Senate urged to crack down on accountants

Hearing witnesses blame crisis on failed reform and low standards

The push for a "lowest common denominator" set of international accounting standards, along with the failure of Sarbanes-Oxley Act reforms to curb last year's financial meltdown, are among the factors contributing to the ongoing global recession, experts in corporate governance told Congress.

The finger-pointing took place during recent hearings of the Senate Banking Subcommittee on Securities, Insurance and Investment, which is seeking new ways to protect shareholders by improving corporate governance.

Expert recommendations ranged from a forced separation of the chief executive and board chairman positions at large corporations, to new rules entitling stockholders to nominate director candidates on the proxy cards issued by corporate management.

But a number of the reforms suggested during the hearing struck closer to the hearts - and wallets - of the nation's accountants.

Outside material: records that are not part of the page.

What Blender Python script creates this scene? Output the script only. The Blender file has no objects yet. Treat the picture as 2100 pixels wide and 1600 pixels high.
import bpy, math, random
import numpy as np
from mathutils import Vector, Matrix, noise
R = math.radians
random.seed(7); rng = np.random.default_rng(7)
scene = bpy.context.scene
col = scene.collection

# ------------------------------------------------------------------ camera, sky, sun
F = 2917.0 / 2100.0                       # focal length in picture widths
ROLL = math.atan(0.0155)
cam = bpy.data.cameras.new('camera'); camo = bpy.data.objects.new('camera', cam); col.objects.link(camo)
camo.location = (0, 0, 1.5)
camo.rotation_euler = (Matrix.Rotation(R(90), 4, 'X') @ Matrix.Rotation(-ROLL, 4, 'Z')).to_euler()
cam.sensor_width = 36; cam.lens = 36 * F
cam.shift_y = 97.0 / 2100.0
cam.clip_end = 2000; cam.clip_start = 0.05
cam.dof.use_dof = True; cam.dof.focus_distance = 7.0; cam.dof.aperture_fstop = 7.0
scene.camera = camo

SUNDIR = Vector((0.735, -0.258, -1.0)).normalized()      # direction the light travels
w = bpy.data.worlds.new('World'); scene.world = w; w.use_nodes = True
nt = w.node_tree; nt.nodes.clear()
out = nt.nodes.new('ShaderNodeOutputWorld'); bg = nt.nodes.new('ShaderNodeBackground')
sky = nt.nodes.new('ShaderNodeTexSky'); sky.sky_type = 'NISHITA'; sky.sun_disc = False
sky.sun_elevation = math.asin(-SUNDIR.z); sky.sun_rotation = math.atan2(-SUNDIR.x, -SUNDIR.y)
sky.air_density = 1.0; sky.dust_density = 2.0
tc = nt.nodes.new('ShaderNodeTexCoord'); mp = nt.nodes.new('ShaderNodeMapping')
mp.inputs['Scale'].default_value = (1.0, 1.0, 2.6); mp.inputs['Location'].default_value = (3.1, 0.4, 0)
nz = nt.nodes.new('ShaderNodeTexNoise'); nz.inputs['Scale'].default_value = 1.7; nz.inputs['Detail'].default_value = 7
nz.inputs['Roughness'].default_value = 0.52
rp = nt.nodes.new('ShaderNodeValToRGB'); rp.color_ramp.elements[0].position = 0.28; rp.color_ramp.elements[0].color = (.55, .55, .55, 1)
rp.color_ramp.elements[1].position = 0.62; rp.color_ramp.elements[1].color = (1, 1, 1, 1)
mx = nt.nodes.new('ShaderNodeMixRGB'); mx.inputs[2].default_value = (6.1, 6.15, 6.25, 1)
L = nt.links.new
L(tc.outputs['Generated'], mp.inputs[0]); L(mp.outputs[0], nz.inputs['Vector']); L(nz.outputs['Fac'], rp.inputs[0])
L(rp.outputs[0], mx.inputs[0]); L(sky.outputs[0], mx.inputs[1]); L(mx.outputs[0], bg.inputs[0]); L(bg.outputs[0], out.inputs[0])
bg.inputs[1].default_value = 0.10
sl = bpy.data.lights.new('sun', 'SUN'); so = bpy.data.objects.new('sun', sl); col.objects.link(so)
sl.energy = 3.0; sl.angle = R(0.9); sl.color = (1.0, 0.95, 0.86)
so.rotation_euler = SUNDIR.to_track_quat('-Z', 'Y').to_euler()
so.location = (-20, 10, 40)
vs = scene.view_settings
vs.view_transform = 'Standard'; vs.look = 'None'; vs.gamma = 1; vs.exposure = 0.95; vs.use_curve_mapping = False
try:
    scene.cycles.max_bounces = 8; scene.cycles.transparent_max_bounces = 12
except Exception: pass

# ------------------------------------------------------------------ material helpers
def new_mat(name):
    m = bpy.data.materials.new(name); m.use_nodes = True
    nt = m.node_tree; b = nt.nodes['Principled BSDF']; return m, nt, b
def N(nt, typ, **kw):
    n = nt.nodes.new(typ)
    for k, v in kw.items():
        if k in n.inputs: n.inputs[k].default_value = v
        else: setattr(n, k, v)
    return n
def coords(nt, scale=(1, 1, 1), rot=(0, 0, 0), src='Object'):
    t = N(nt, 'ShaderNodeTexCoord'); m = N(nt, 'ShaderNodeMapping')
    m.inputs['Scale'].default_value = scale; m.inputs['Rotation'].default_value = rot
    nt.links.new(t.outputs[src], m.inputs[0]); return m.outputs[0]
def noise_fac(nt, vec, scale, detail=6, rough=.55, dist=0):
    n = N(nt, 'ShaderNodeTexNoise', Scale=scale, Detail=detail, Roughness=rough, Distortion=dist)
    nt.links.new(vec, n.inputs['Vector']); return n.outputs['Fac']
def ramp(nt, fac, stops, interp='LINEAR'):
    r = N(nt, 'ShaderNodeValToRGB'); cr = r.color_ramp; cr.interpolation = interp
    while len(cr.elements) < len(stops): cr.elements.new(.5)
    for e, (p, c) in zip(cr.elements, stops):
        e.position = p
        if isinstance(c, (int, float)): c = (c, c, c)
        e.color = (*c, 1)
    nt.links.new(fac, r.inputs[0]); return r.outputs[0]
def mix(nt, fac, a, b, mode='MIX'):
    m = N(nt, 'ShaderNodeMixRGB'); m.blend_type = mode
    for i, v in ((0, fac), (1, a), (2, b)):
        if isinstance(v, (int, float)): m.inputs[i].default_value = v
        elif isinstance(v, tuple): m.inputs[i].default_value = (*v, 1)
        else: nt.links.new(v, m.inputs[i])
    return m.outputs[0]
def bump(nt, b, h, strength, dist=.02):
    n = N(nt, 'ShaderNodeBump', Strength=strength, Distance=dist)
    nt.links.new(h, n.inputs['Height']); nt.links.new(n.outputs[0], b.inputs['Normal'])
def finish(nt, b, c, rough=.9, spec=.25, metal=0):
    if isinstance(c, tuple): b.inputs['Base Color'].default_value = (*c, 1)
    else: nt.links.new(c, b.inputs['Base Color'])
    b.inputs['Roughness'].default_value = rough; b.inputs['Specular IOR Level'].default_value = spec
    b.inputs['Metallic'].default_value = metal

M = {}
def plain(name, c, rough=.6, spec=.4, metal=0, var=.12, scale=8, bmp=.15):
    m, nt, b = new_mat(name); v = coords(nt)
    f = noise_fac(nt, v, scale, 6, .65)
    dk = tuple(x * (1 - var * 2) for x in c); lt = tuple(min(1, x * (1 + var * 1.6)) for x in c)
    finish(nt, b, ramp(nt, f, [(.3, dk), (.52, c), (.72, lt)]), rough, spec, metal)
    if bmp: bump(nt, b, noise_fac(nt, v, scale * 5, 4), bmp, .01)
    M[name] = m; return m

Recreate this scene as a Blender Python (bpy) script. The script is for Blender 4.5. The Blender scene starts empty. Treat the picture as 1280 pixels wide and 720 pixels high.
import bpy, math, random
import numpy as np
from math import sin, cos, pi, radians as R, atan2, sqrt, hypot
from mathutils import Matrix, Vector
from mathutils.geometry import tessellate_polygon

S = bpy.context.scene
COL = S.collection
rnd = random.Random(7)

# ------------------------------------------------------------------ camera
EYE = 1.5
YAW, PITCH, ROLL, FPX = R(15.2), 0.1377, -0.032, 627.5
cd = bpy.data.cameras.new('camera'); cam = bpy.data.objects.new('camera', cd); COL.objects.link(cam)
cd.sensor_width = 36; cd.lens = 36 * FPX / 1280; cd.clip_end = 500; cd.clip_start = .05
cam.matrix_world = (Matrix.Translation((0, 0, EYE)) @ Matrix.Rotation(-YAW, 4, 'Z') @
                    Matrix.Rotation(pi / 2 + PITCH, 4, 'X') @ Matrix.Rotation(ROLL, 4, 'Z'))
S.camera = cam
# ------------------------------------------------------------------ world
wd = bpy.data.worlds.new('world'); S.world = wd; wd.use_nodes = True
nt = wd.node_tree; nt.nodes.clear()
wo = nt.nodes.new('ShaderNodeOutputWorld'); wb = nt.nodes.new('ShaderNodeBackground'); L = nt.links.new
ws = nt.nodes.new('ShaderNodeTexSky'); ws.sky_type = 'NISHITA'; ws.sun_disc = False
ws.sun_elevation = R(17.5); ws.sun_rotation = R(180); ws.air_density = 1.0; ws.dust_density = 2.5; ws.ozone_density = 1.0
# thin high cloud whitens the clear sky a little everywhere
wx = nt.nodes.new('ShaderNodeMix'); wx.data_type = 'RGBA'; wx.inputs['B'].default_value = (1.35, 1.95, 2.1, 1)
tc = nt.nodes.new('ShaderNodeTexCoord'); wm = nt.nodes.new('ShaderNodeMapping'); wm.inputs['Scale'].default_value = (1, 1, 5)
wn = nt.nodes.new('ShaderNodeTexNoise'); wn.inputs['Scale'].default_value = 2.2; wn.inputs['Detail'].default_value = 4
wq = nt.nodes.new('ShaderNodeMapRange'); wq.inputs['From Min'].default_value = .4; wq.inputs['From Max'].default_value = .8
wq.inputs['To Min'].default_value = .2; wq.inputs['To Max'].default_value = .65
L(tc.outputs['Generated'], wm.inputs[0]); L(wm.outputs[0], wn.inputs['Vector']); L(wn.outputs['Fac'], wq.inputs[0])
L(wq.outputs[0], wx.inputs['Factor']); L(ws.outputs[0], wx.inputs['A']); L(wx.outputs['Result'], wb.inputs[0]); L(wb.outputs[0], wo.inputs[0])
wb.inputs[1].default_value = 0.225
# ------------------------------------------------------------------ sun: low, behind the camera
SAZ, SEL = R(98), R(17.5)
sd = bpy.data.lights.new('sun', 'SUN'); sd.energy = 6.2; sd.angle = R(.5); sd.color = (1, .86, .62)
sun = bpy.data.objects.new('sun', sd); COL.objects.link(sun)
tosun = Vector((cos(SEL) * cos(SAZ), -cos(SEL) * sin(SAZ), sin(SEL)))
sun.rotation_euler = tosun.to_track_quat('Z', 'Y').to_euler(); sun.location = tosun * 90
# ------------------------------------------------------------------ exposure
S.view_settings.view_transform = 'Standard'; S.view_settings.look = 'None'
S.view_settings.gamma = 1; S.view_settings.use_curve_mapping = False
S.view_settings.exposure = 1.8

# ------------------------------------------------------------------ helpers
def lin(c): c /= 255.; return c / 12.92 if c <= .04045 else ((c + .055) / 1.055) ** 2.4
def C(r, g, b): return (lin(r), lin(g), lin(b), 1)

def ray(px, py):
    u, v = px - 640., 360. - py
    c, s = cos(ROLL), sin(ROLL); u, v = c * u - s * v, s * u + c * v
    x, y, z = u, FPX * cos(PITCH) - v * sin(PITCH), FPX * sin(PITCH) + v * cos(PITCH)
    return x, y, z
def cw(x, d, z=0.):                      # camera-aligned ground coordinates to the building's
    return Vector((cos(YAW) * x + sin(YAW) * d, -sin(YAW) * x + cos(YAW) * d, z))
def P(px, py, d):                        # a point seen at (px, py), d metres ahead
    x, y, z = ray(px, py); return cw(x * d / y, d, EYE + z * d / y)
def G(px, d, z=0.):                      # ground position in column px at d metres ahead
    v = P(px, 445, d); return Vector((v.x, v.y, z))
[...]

Organized labor pension specialist Richard Ferlauto, for one, called for a crackdown on accountants and other corporate insiders who knowingly participate in fraudulent schemes against investors.

Ferlauto, who is director of corporate governance at the American Federation of State, County and Municipal Employees, urged Congress to protect the legal rights of defrauded shareowners by ensuring that accountants and others who, in his words, "play a role in committing frauds bear their share of the cost for cleaning up the mess."

Although aiding-and-abetting liability is well-established in criminal law, in cases of civil securities fraud, judicial decisions have eliminated the private liability of such "secondary actors" as corporate accountants, even when they knowingly participated in fraud schemes, Ferlauto told the Senate subcommittee.

This immunity from aiding-and-abetting liability has proved disastrous for shareholders and the economy, he maintained.

Ferlauto also placed some of the blame for the global economic downturn on acceptance of less-than-rigorous international accounting standards.

"Part of the problem has been a race to the bottom in favor of a more flexible international accounting standard that would decrease disclosure protection for the average investor," he told lawmakers. "The current crisis makes a compelling case for why we need to slow down the movement toward the use of international accounting standards that could provide another backdoor route to financial deregulation and further erode confidence in corporate bookkeeping."

Other witnesses at the House hearing cited the failure of Sarbanes-Oxley reforms to prevent the current financial crisis as evidence that corporate governance reforms are unlikely to prove successful.

Although SOX represented "an unprecedented shift in corporate governance designed to prevent poor management practices," during the six years following its enactment, "the managerial decisions that led to the current crisis were in full swing," said John Castellani, president of the Business Roundtable, an association of 160 chief executive officers of leading U.S. companies.

"I won't argue that Sarbanes-Oxley caused the crisis, but this suggests that corporate governance reform does a poor job of preventing crisis," he testified.